Proctor v. State

447 So. 2d 448 | Fla. Dist. Ct. App. | 1984

DANIEL S. PEARSON, Judge.

The defendant contends that the trial court erred in admitting over his objection a photograph which was taken at the time of the defendant’s arrest and depicted the defendant as he appeared at the time of the commission of the crime. As the record clearly reflects, the sole probative value of this photograph was to demonstrate to the jury that appearances deceive, that is, that the defendant, who at trial was dressed in a three-piece suit, bespectacled, well-groomed, and scrubbed clean as a choirboy, was not always thus. We agree that the photograph was not admissible either as substantive or impeachment evidence because (a) the identification of defendant was not an issue at trial, and (b) the defendant’s neat courtroom appearance is not a basis for impeaching him by showing that at the time of the offense, or at any time before trial, he appeared otherwise.1 However, we find that the error of admitting the photograph was harmless in light of (a) the defendant’s previous acquiescence in testimony from the arresting officer about the defendant’s appearance when the photograph was taken, (b) the non-inflammatory nature of the photograph,2 and (c) other decisive evidence of the defendant’s guilt.

Affirmed.

. Merely by appearing in appropriate courtroom attire at trial, an accused cannot be said to have offered evidence of any trait of his character pertinent to the issues in the case so as to become subject to having that evidence rebutted by the State.

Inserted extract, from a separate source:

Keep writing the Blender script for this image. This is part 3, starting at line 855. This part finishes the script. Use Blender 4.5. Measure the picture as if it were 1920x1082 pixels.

See § 90.404, Fla.Stat. (1981). We do not, however, foreclose the possibility that there may be instances where the accused’s courtroom attire so dramatically symbolizes a pertinent trait of character as to be the functional equivalent of testimony as to that trait so as to invite rebuttal by the State.

. The robbery occurred on a beach in Key Biscayne. The photograph showed the defendant barechested.